È miserável e degradante como se consegue brincar com situações deste género, e fazer com que a tragédia americana sirva para inspirar os loucos que, em Portugal, diga-se de passagem, não são poucos.

Estão é camuflados! Talvez a forte chuvada lhes tenha lavado um pouco mente, e limpo as ideias maldosas que assolam estes cérebros maníacos, sem qualquer escrúpulo ou respeito pela vida e dignidade humana.

Semana e meia, sensivelmente, após a América e o mundo terem acordado com um dos cenários mais negros de que há memória, o dia sem carros é uma vitória quase insignificante perante o caos que se prepara para ser instalado no mundo. A disciplina e a aderência dos portugueses foi notória, tal como sucedeu o ano passado e, durante dois dias, Lisboa, mais 51 cidades e vilas, aderiram às solicitações em deixar o carro à porta da sua casa.

Esta é a prova de que os apelos diplomáticos podem surtir êxito, e que um povo consegue unir-se para uma campanha como esta. Mas, a prova fulcral da união de um povo passa por feitos muito mais amplos e humanos. Portugal, tal como os restantes países europeus, devem unir-se, não só para iniciativas deste género, como também para receber a paz, afastar a guerra, e combater o terrorismo.

Se todos, ou quase todos, nos conseguirmos unir para campanhas deste âmbito, certamente o conseguiremos fazer também para causas humanitárias, que permitam a defesa de vidas humanas, celebrar a paz no mundo, e levar mais além, na sua plenitude, todos os direitos inerentes aos seres humanos.
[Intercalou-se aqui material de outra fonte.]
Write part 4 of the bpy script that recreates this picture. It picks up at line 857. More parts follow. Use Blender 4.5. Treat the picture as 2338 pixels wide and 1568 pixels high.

Estes dois dias sem carros, realidade que nada tem a ver com a tragédia americana que abalou o mundo, podem servir de exemplo para perceber que o desejo de um povo, totalmente unido, é bem mais forte do que qualquer outra coisa. O problema aqui é que nem todos entendem o significado dos direitos humanos, e a beleza que existe no prazer de viver e deixar os outros viverem.

O problema maior é que a chuva que lavou as ruas não conseguiu lavar a alma do mundo inteiro que, estupefacto, assistiu à barbaridade ocorrida na América. O dia sem carros foi uma vitória nacional, que alcançou os seus objectivos, mas a vitória do mundo sobre a paz vai muito mais além disso. Espero que o futuro do nosso país, e do mundo inteiro, seja bem mais luminoso e brilhante do que a chuva e escuridão que vestiram Lisboa no dia de sexta feira.

Pelo menos assim o espero eu, e todas as pessoas de bom senso, ávidas de fazer valer os direitos e liberdade humanas em todos os recantos do mundo!